> Given task: Starting at the first line of the listing below, repeat each line up to and including the one containing "tag(car, 'small lime". Leave out pictures.

> Dataset content:
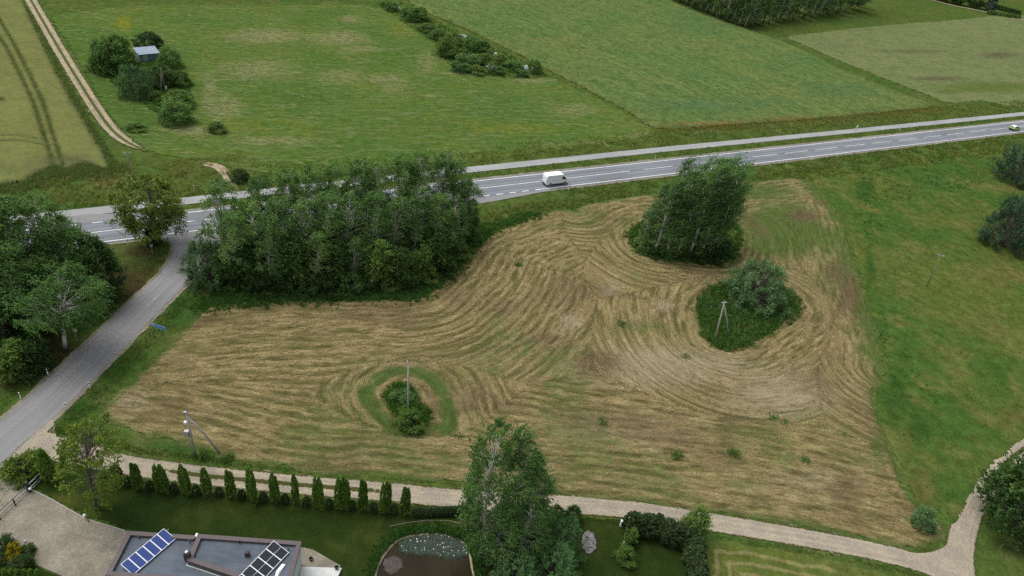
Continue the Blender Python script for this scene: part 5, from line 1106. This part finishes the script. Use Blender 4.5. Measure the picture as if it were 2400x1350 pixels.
MB().box((-1.99, 0, .48), (.08, 1.6, .26)).build('rear_bumper', M['black'], cbody, bevel=.03)
tag(car, 'small lime green hatchback with a highlight on its roof on the highway', 'car')

# ------------------------------------------------------------------ far shed
def seam_mat(name, c, sc=2.2):
    t = NT(name); g = t.n('ShaderNodeTexCoord').outputs['Object']
    x = t.n('ShaderNodeSeparateXYZ', {0: g}).outputs[0]; w = t.math('SINE', t.math('MULTIPLY', x, 2 * math.pi * sc))
    return t.out(t.mul(c, t.rng(t.noise(g, 1.2, 4, .6), .25, .75, .85, 1.12)), .45, .4, bump=w, bdist=.03)
M['shed_wall'] = seam_mat('blue_sheet_metal', (.14, .20, .27, 1)); M['shed_roof'] = seam_mat('pale_sheet_metal', (.20, .265, .335, 1))
a, c = G(331, 146), G(372, 142); az = math.atan2(*(c - a)[1::-1]); mid = (a + c) / 2
shed = empty('shed', (mid[0], mid[1], 0), az)
W_, D_, H_ = 5.0, 3.2, 2.0
MB().box((0, D_ / 2, H_ / 2), (W_, D_, H_)).build('wall', M['shed_wall'], shed)
sr = MB(); sr.add([(-W_ / 2 - .25, -.3, H_ + .02), (W_ / 2 + .25, -.3, H_ + .02), (W_ / 2 + .25, D_ + .3, H_ + .75), (-W_ / 2 - .25, D_ + .3, H_ + .75), (-W_ / 2 - .25, -.3, H_ + .10), (W_ / 2 + .25, -.3, H_ + .10), (W_ / 2 + .25, D_ + .3, H_ + .83), (-W_ / 2 - .25, D_ + .3, H_ + .83)], [(0, 3, 2, 1), (4, 5, 6, 7), (0, 1, 5, 4), (2, 3, 7, 6), (1, 2, 6, 5), (0, 4, 7, 3)])
sr.build('roof', M['shed_roof'], shed)
MB().add([(-W_ / 2, D_, H_), (W_ / 2, D_, H_), (W_ / 2, D_, H_ + .70), (-W_ / 2, D_, H_ + .70), (-W_ / 2, 0, H_ + .01), (W_ / 2, 0, H_ + .01)], [(0, 1, 2, 3), (0, 3, 4), (1, 5, 2)]).build('gable', M['shed_wall'], shed)
MB().box((-1.0, -.015, .95), (1.2, .04, 1.9)).build('door', M['galv'], shed, bevel=.01)
tag(shed, 'blue grey sheet metal shed among bushes in the far meadow', 'shed')

# ------------------------------------------------------------------ house with flat roof
def cellmat(name, c, lc, nx, ny, lw):
    t = NT(name); g = t.n('ShaderNodeTexCoord').outputs['Object']; sp_ = t.n('ShaderNodeSeparateXYZ', {0: g}).outputs
    def grid(v, n):
        f = t.math('ABSOLUTE', t.math('SUBTRACT', t.math('FRACT', t.math('MULTIPLY', v, n)), .5))
        return t.math('GREATER_THAN', f, .5 - lw * n)
    f = t.math('MAXIMUM', grid(sp_[0], nx), grid(sp_[1], ny))
    return t.out(t.mix(f, c, lc), .18, .22)
M['cell_blue'] = cellmat('blue_solar_cells', (.012, .032, .16, 1), (.08, .12, .26, 1), 7.0, 6.2, .008)
M['cell_black'] = cellmat('black_solar_cells', (.010, .014, .020, 1), (.055, .075, .085, 1), 7.5, .01, .012)
M['wall_pale'] = plain('pale_render', (.47, .53, .50, 1), .85, .15, .05, 1.0)
def roofmat():
    t = NT('roof_felt'); g = t.n('ShaderNodeTexCoord').outputs['Object']
    st = t.noise(t.mapping(g, .1, (.25, 1.6, 1)), 1.6, 5, .65); big = t.noise(g, .35, 4, .6)
    c = t.mul((.088, .108, .132, 1), t.rng(big, .3, .7, .82, 1.15)); c = t.mul(c, t.rng(st, .3, .7, .9, 1.1))
    y = t.n('ShaderNodeSeparateXYZ', {0: g}).outputs[1]
    seam = t.math('GREATER_THAN', t.math('ABSOLUTE', t.math('SUBTRACT', t.math('FRACT', t.math('MULTIPLY', y, 1.0)), .5)), .485)
    c = t.mix(t.math('MULTIPLY', seam, .35), c, (.05, .06, .075, 1))
    return t.out(c, .8, .25, bump=st, bdist=.01)
M['felt'] = roofmat()
M['cap'] = plain('brown_coping', (.085, .066, .068, 1), .55, .35, .15, 1.5)
M['chim'] = plain('brown_chimney', (.06, .04, .038, 1), .6, .3, .2, 3)
M['slab'] = plain('white_concrete', (.52, .53, .51, 1), .85, .15, .14, .8)
HA = G(300, 1243, 3.8); e1 = math.radians(5.62)
house = empty('house', (HA[0], HA[1], 0), e1)
low = [(0, 0), (7.0, 0), (7.0, -3.0), (12.2, -4.4), (12.2, -4.95), (0, -4.95)]
high = [(7.0, 0), (17.44, 0), (17.44, -9.0), (12.2, -9.0), (12.2, -4.4), (7.0, -3.0)]
def inset(poly, d):
    out = []; n = len(poly)
    for i in range(n):
        p0, p1, p2 = Vector(poly[i - 1]), Vector(poly[i]), Vector(poly[(i + 1) % n])
        a = (p1 - p0).normalized(); b = (p2 - p1).normalized(); na = Vector((a.y, -a.x)); nb = Vector((b.y, -b.x))
        m = (na + nb); m = m / max(m.dot(na), .2); out.append(tuple(p1 + m * d))
    return out
MB().prism(inset(low, .06), 0, 3.3).build('wall', M['wall_pale'], house)
MB().prism(inset(high, .06), 0, 3.62).build('wall', M['wall_pale'], house)
MB().prism(inset(low, .2), 3.3, 3.34).build('roof', M['felt'], house)
MB().prism(inset(high, .2), 3.62, 3.66).build('roof', M['felt'], house)
def coping(poly, z0, z1, wd, skip=()):
    n = len(poly); inn = inset(poly, wd); out_ = inset(poly, -.05)
    for i in range(n):
        if i in skip: continue
        j = (i + 1) % n; L = math.hypot(poly[j][0] - poly[i][0], poly[j][1] - poly[i][1]); m = max(1, round(L / 2.1))
        for k in range(m):
            f0 = k / m + (.004 / max(L, .1) if k else 0); f1 = (k + 1) / m - (.004 / max(L, .1) if k < m - 1 else 0)
            lp = lambda a, b, f: (a[0] + (b[0] - a[0]) * f, a[1] + (b[1] - a[1]) * f)
            q = [lp(out_[i], out_[j], f0), lp(out_[i], out_[j], f1), lp(inn[i], inn[j], f1), lp(inn[i], inn[j], f0)]
            MB().prism(q, z0, z1).build('coping', M['cap'], house)
coping(low, 3.28, 3.68, .42, skip=(1, 2)); coping(high, 3.60, 3.98, .42, skip=(3, 4, 5)); coping(high, 3.345, 3.98, .42, skip=(0, 1, 2))
def hl(px, py, h): 
    p = G(px, py, h) - np.array([HA[0], HA[1], 0]); c, s_ = math.cos(-e1), math.sin(-e1); return (p[0] * c - p[1] * s_, p[0] * s_ + p[1] * c)
def chimney(px, py, z, hh, w, cap):
    x, y = hl(px, py, z); o_ = MB().box((x, y, z + hh / 2 - .05), (w, w * .85, hh)).build('chimney', M['chim'], house, bevel=.02)
    if cap: MB().lathe([(w * .3, 0), (w * .3, .12), (w * .22, .14)], (x, y, z + hh - .05), 10).build('flue', M['galv'], o_)
chimney(441, 1311, 3.4, 1.25, .55, True); chimney(580, 1303, 3.66, .75, .42, False)
for px, py in ((326, 1263), (445, 1273), (562, 1277), (676, 1293)):
    x, y = hl(px, py, 3.4); MB().lathe([(.05, -.1), (.05, .35), (.10, .36), (.10, .42)], (x, y, 3.45 if px < 460 else 3.72), 8).build('vent_pipe', M['black'], house)
sx_, sy_ = hl(461, 1256, 3.7); MB().box((sx_, sy_, 3.82), (.22, .4, .2)).build('camera_box', M['white'], house, bevel=.03)
for k, (px, z) in enumerate(((684, 1.0),)):
    pass
tag(house, 'single storey house with flat grey roof and brown copings', 'house')
def solar(name, label, p0, p1, p2, n, z0, tilt_h, mat, half):
    """n panels from corner p0 towards p1; p2 fixes the panel length direction"""
    A0 = Vector(G(*p0, z0)); A1 = Vector(G(*p1, z0)); A2 = Vector(G(*p2, z0))
    ex = (A1 - A0); L = ex.length; ex.normalize(); ey = (A2 - A0); ey = ey - ex * ey.dot(ex); W = ey.length; ey.normalize()
    up = Vector((0, 0, 1)); t = math.atan2(tilt_h, W); eyt = (ey * math.cos(t) - up * math.sin(t)).normalized(); nz = ex.cross(eyt)
    if nz.z < 0: nz = -nz
    root = empty(name, A0 + up * (tilt_h)); pw = L / n
    Rm = Matrix((ex, eyt, nz)).transposed()
    for i in range(n):
        c = ex * (pw * (i + .5)) + eyt * (W / math.cos(t) / 2)
        Wt = W / math.cos(t)
        po = bpy.data.objects.new('panel', None); 
        f = MB()
        for sgn in (-1, 1):
            f.box((sgn * (pw / 2 - .022), 0, 0), (.044, Wt, .045)); f.box((0, sgn * (Wt / 2 - .022), .001), (pw - .088, .044, .043))
        if half: f.box((0, 0, .002), (pw - .09, .022, .04))
        fo = f.build('panel', M['white'], root); fo.matrix_local = Matrix.Translation(c) @ Rm.to_4x4()
        cc = MB().box((0, 0, -.006), (pw - .09, Wt - .09, .03)).build('cells', M[mat], fo)
    rail = MB()
    for f in (.22, .78):
        a_ = ex * (-.28) + eyt * W * f - nz * .05; b_ = ex * (L + .1) + eyt * W * f - nz * .05; rail.tube([a_, b_], .03, 4)
    rail.build('rail', M['galv'], root)
    leg = MB()
    for i in range(0, n + 1, 2):
        for f in (.12, .9):
            p = ex * (pw * i) + eyt * W * f; leg.tube([p - nz * .06, Vector((p.x, p.y, -tilt_h - .12))], .025, 4)
    leg.build('leg', M['galv'], root)
    tag(root, label, 'solar array'); return root
solar('solar_array', 'row of six blue solar panels on the left roof', (385, 1244), (284, 1328), (405.5, 1268), 6, 3.55, .38, 'cell_blue', False)
solar('solar_array', 'double row of black solar panels on the right roof', (642, 1273), (526, 1392), (670.5, 1302), 6, 3.85, .42, 'cell_black', True)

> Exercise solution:
Continue the Blender Python script for this scene: part 5, from line 1106. This part finishes the script. Use Blender 4.5. Measure the picture as if it were 2400x1350 pixels.
MB().box((-1.99, 0, .48), (.08, 1.6, .26)).build('rear_bumper', M['black'], cbody, bevel=.03)
tag(car, 'small lime green hatchback with a highlight on its roof on the highway', 'car')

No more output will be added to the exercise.